Его последователям читать литературу уже было некогда, недосуг (водку пить, оленей и зайцев постреливать в заповедных местах – это сколько угодно, а до литературы руки не доходили). Не доходят и сейчас. И пока руководство страны, президентские структуры, правительство, Федеральное собрание не повернутся к литературе лицом, нам нечего ожидать, что её духовное влияние на народ будет усиливаться. Русская наша национальная литература практически находится сейчас в глубоком подполье, если не в изгнании (в новом интернетовском самиздате), и влиять ей в таком положении на народ крайне трудно.
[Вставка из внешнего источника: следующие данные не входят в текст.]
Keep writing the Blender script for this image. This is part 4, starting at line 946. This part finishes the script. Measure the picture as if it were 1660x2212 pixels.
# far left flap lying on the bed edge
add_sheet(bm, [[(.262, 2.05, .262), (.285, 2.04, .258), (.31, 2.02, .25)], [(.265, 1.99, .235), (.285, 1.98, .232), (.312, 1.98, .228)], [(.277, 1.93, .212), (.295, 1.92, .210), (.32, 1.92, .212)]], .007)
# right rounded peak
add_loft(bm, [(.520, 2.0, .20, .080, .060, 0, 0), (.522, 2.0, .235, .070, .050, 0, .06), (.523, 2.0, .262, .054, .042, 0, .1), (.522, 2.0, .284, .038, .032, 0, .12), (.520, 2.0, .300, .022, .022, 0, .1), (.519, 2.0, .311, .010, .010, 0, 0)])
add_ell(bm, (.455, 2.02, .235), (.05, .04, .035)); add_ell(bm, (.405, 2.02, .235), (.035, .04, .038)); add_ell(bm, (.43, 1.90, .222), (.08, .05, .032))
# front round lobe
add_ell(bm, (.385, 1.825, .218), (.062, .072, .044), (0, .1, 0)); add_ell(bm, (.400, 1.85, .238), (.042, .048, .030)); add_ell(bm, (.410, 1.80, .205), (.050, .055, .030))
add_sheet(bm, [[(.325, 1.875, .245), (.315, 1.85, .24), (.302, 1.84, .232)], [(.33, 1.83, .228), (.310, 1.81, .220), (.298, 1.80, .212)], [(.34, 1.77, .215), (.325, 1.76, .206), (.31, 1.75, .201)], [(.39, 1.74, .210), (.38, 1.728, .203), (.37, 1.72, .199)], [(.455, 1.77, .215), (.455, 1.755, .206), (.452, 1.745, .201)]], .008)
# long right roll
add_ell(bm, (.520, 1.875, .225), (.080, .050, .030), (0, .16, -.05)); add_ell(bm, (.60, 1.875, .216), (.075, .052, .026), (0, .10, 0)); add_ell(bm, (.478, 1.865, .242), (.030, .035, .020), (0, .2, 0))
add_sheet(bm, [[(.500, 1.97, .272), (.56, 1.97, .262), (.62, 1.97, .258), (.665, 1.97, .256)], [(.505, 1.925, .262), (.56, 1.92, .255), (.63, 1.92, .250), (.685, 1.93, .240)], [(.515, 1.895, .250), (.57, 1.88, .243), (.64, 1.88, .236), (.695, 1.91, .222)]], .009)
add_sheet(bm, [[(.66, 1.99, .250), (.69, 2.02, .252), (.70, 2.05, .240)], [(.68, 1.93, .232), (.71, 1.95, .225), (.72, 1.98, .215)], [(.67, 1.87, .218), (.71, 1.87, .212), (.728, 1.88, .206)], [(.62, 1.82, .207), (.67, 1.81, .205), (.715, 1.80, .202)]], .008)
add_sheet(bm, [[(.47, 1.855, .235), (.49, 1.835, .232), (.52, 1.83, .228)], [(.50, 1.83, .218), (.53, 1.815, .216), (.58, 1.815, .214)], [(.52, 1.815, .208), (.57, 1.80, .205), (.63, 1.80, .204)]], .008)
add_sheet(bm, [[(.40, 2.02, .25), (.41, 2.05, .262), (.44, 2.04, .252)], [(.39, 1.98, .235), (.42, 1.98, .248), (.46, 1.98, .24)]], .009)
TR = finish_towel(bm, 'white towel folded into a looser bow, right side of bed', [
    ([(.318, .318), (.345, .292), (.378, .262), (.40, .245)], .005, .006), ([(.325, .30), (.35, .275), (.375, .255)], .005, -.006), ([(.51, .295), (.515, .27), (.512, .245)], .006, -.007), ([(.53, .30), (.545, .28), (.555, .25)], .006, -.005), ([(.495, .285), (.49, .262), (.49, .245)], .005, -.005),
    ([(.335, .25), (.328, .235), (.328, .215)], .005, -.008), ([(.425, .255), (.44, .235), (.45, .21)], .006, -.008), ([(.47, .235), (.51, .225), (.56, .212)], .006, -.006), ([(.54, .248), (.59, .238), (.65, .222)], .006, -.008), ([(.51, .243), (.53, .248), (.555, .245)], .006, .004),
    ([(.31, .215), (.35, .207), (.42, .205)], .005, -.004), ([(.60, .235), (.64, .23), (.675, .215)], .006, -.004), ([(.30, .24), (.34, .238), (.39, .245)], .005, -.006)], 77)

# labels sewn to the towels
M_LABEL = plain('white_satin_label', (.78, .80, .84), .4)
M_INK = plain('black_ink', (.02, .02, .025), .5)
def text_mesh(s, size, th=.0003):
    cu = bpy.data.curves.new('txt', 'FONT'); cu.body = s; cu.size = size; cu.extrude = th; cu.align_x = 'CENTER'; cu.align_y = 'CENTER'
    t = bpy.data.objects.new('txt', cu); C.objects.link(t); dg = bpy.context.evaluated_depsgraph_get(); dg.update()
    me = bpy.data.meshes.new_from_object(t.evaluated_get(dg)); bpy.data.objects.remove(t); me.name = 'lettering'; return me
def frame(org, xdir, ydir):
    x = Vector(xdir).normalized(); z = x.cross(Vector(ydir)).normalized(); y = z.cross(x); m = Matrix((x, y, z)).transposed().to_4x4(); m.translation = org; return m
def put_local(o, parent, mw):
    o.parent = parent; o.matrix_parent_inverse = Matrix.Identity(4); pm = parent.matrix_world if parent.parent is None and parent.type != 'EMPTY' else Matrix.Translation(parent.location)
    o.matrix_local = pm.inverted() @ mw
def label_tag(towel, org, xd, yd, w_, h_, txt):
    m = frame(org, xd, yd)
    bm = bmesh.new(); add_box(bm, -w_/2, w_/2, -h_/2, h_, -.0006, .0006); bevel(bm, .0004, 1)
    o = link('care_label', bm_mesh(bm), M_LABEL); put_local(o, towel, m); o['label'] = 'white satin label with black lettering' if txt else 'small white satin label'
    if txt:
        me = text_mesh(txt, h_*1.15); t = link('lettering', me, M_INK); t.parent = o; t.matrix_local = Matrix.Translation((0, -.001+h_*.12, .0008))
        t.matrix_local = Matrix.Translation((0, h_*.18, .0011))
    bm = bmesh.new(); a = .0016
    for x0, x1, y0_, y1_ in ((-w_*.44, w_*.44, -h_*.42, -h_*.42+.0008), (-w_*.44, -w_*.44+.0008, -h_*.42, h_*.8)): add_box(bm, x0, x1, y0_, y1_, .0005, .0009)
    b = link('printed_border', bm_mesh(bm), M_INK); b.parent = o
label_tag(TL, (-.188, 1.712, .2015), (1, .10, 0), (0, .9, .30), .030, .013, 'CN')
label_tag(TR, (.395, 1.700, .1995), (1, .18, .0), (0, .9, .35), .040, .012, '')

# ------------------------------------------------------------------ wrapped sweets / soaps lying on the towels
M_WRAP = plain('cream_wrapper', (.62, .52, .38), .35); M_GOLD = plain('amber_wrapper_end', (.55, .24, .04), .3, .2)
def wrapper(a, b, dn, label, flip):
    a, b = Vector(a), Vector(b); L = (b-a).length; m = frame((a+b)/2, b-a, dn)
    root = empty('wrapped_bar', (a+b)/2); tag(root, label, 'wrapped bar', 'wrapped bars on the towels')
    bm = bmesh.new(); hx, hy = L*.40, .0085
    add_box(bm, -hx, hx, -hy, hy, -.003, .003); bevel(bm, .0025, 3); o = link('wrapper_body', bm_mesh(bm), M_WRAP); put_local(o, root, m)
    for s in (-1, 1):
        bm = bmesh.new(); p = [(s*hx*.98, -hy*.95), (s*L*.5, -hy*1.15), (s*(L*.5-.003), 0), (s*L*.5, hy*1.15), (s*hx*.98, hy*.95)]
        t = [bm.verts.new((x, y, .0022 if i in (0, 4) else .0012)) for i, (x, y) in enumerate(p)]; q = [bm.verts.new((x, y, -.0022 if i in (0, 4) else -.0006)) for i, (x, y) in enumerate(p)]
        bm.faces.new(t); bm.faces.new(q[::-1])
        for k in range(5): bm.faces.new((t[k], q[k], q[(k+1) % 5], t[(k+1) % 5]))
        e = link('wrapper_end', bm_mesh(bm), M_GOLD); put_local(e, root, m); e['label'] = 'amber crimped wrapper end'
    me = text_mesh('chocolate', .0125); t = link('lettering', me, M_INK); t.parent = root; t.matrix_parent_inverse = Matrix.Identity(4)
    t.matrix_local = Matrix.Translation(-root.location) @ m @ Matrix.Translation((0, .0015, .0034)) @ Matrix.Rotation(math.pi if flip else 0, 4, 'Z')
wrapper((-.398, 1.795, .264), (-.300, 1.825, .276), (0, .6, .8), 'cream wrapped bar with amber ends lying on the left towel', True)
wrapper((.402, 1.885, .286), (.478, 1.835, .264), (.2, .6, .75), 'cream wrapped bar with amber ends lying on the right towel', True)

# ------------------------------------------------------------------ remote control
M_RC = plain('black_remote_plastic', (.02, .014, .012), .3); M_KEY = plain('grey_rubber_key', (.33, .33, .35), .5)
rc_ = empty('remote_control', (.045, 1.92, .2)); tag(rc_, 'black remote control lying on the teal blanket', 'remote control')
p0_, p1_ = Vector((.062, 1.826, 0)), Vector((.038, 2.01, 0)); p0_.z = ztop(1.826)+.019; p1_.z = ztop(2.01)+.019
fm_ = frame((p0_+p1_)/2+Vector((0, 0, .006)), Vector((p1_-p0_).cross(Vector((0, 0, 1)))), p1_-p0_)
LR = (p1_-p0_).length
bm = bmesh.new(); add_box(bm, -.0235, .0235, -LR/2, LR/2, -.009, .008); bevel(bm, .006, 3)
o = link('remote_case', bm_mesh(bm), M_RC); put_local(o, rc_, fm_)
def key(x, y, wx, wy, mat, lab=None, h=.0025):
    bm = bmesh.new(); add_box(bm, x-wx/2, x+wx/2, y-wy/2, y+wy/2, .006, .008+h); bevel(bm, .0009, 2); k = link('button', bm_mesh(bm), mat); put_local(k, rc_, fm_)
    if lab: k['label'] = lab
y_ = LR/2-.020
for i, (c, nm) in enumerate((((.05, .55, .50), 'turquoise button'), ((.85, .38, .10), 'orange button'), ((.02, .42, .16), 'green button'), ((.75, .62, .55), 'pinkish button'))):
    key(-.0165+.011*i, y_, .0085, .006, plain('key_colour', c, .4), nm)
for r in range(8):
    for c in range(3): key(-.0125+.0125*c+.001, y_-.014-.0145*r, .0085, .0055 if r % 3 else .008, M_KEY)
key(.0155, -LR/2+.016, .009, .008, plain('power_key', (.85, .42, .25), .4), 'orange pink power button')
Хотя ответственность за её состояние с самих писателей никто, разумеется, не снимает.
Своими полемическими и, возможно, в достаточной степени спорными заметками я нисколько не хочу обидеть молодых талантливых писателей. Дескать, мы были лучше, а вы – хуже. Писателей действительно рождает эпоха. Мы были другими, поскольку эпоха была другой. (Эдуард Лимонов, мой ровесник, биографическую свою повесть-воспоминание так и назвал: «У нас была великая эпоха…». Возможно, с этим надо согласиться). Моя задача в ином. У писателей, которым сейчас по 35-40 лет, в запасе есть ещё долгие годы литературного труда, и нельзя (преступно) растратить эти годы на пустяки, на писание шумных, имеющих мимолётный успех сочинений, и тем более на сочинение всякого рода манифестов, задиристых писем много лет тому назад умершим историческим фигурам (давно замечено, что когда писателю становится писать нечего, он пишет манифесты и воззвания, которые, как правило, в дальнейшем не подтверждаются серьезными художественными достижениями).
Друзья мои, пишите о народе и для народа, и вы, несмотря ни на что, будете услышаны им, поняты им и будете оказывать на него своими высокохудожественными произведениями влияние, поведете народ за собой и останетесь в его памяти летописцами народной жизни и народной судьбы. Слова Н.А. Некрасова: «Я лиру посвятил народу своему» произнесены не случайно - это программа для жизни и деятельности любого русского писателя. Иного предназначения у него никогда не было, нет и быть не может.